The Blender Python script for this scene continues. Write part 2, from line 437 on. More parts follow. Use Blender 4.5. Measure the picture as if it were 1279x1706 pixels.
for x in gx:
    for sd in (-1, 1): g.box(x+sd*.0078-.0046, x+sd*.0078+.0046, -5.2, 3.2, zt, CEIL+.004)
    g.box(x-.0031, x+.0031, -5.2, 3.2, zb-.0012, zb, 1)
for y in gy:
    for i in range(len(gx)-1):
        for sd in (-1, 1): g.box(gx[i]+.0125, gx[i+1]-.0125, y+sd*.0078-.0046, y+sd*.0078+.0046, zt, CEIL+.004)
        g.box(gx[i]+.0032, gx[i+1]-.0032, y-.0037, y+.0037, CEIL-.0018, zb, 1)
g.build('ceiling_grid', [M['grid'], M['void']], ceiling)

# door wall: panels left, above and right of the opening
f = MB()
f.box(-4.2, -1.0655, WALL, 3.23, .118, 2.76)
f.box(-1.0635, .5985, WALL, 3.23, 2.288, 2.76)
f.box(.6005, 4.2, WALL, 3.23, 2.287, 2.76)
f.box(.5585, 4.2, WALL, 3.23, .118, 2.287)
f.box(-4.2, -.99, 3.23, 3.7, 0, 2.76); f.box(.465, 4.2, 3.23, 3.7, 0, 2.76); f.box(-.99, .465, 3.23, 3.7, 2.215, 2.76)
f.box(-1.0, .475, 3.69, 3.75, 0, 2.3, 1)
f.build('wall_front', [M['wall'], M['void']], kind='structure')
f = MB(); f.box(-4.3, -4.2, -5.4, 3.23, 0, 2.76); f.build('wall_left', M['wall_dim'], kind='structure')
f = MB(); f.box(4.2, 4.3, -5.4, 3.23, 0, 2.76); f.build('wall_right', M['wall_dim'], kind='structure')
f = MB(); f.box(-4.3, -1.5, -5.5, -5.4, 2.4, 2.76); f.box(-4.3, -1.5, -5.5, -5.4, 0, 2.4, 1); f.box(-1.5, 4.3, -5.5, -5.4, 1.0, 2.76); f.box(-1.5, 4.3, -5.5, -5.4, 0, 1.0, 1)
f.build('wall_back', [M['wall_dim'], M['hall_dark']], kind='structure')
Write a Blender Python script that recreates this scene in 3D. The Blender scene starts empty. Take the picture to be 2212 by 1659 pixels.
# # # #
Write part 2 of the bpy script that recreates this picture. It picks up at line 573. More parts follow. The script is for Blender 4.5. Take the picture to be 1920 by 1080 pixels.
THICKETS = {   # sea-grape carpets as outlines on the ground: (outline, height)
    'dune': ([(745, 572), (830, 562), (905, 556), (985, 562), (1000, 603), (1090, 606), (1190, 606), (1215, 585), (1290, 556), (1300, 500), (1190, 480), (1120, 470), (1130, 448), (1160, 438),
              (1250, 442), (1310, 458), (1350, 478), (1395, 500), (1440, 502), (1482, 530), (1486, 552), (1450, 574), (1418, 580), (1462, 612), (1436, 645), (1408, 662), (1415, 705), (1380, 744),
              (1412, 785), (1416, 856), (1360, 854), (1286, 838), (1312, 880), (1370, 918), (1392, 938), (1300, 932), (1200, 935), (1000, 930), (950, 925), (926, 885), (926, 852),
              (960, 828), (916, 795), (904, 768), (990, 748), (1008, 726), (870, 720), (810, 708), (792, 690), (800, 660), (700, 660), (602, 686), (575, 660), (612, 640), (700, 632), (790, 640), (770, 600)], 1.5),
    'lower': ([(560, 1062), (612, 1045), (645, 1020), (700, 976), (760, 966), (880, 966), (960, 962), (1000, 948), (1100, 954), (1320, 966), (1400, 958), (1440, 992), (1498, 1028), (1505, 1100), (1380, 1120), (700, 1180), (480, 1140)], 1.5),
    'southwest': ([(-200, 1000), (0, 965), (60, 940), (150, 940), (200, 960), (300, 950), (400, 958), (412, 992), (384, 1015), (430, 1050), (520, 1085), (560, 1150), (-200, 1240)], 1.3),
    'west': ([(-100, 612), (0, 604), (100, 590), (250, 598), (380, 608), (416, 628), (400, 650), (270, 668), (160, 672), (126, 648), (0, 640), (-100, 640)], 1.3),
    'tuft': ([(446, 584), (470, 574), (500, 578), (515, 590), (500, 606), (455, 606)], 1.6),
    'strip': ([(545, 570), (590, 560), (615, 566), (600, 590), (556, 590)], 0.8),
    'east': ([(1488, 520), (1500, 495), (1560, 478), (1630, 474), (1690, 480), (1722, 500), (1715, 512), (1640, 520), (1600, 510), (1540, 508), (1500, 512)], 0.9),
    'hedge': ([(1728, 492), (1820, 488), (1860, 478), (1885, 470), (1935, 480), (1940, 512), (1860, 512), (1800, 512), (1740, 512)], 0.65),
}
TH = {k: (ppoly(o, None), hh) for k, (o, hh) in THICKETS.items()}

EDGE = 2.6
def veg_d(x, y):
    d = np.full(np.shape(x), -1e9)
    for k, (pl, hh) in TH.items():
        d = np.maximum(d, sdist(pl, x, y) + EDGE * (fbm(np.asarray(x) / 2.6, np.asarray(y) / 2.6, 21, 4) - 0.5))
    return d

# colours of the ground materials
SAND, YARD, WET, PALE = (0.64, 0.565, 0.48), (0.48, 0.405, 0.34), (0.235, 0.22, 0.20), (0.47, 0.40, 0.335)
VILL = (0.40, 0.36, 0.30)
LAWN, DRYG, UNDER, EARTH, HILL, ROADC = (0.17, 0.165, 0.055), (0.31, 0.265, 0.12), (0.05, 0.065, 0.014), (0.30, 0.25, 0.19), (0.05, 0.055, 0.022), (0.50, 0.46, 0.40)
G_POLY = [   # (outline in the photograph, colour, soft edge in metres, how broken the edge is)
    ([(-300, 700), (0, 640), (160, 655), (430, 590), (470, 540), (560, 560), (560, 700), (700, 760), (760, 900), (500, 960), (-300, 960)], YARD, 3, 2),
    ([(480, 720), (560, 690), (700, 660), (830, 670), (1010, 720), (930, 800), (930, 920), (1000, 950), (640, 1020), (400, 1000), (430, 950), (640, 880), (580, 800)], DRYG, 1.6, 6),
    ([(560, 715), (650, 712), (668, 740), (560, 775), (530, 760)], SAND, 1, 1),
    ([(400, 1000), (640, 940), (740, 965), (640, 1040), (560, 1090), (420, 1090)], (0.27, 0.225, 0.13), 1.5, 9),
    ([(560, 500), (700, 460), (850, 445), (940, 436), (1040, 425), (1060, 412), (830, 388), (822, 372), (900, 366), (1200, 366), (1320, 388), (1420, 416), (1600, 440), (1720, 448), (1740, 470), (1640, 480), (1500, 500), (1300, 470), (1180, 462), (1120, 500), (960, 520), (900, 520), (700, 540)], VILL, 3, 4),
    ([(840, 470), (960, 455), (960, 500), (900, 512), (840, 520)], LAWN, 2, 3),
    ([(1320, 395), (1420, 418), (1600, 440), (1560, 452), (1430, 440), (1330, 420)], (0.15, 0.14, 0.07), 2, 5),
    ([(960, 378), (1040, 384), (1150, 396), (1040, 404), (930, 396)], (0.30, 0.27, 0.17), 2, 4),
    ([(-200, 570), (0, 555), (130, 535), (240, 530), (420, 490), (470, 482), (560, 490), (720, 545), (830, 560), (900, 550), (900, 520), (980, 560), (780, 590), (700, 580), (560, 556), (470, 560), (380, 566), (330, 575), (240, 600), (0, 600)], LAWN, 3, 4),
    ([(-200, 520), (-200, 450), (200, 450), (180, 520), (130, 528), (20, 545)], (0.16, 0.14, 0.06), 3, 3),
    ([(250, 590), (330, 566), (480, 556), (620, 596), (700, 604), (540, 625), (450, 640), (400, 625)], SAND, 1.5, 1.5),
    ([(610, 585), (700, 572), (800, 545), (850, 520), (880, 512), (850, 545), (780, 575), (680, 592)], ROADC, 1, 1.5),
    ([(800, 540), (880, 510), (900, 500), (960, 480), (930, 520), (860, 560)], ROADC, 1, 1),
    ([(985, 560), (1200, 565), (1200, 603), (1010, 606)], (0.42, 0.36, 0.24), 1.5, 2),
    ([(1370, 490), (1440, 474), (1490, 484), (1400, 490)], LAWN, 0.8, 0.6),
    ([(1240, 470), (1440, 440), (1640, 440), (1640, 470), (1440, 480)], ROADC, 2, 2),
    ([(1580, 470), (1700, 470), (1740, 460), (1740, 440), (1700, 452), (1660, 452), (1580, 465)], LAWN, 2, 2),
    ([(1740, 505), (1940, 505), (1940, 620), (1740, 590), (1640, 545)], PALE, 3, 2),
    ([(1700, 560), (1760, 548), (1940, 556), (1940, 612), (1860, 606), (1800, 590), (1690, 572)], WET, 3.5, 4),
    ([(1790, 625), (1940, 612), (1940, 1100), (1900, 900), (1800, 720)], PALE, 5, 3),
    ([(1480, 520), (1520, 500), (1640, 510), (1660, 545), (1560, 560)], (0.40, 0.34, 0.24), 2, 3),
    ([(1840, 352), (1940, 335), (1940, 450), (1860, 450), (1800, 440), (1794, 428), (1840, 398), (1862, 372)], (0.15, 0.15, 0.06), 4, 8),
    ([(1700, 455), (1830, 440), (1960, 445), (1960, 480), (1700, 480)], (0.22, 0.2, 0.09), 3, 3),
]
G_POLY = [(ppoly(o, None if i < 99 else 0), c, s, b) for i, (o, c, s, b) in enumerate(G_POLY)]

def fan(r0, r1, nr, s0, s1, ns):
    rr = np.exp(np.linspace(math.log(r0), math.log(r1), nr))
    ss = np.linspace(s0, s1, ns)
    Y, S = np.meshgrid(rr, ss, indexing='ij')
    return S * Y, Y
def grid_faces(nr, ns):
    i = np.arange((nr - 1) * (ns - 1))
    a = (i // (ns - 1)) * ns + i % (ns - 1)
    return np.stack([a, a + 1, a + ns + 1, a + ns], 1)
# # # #
REQUIREMENT: As listed above, the lines from the line with "The Blender Python" to the line with "[M['wall_dim'], M['hall_dark']], kind='structure')" are to be echoed exactly, with both ends included and nothing added.

SOLVED EXERCISE:
The Blender Python script for this scene continues. Write part 2, from line 437 on. More parts follow. Use Blender 4.5. Measure the picture as if it were 1279x1706 pixels.
for x in gx:
    for sd in (-1, 1): g.box(x+sd*.0078-.0046, x+sd*.0078+.0046, -5.2, 3.2, zt, CEIL+.004)
    g.box(x-.0031, x+.0031, -5.2, 3.2, zb-.0012, zb, 1)
for y in gy:
    for i in range(len(gx)-1):
        for sd in (-1, 1): g.box(gx[i]+.0125, gx[i+1]-.0125, y+sd*.0078-.0046, y+sd*.0078+.0046, zt, CEIL+.004)
        g.box(gx[i]+.0032, gx[i+1]-.0032, y-.0037, y+.0037, CEIL-.0018, zb, 1)
g.build('ceiling_grid', [M['grid'], M['void']], ceiling)

# door wall: panels left, above and right of the opening
f = MB()
f.box(-4.2, -1.0655, WALL, 3.23, .118, 2.76)
f.box(-1.0635, .5985, WALL, 3.23, 2.288, 2.76)
f.box(.6005, 4.2, WALL, 3.23, 2.287, 2.76)
f.box(.5585, 4.2, WALL, 3.23, .118, 2.287)
f.box(-4.2, -.99, 3.23, 3.7, 0, 2.76); f.box(.465, 4.2, 3.23, 3.7, 0, 2.76); f.box(-.99, .465, 3.23, 3.7, 2.215, 2.76)
f.box(-1.0, .475, 3.69, 3.75, 0, 2.3, 1)
f.build('wall_front', [M['wall'], M['void']], kind='structure')
f = MB(); f.box(-4.3, -4.2, -5.4, 3.23, 0, 2.76); f.build('wall_left', M['wall_dim'], kind='structure')
f = MB(); f.box(4.2, 4.3, -5.4, 3.23, 0, 2.76); f.build('wall_right', M['wall_dim'], kind='structure')
f = MB(); f.box(-4.3, -1.5, -5.5, -5.4, 2.4, 2.76); f.box(-4.3, -1.5, -5.5, -5.4, 0, 2.4, 1); f.box(-1.5, 4.3, -5.5, -5.4, 1.0, 2.76); f.box(-1.5, 4.3, -5.5, -5.4, 0, 1.0, 1)
f.build('wall_back', [M['wall_dim'], M['hall_dark']], kind='structure')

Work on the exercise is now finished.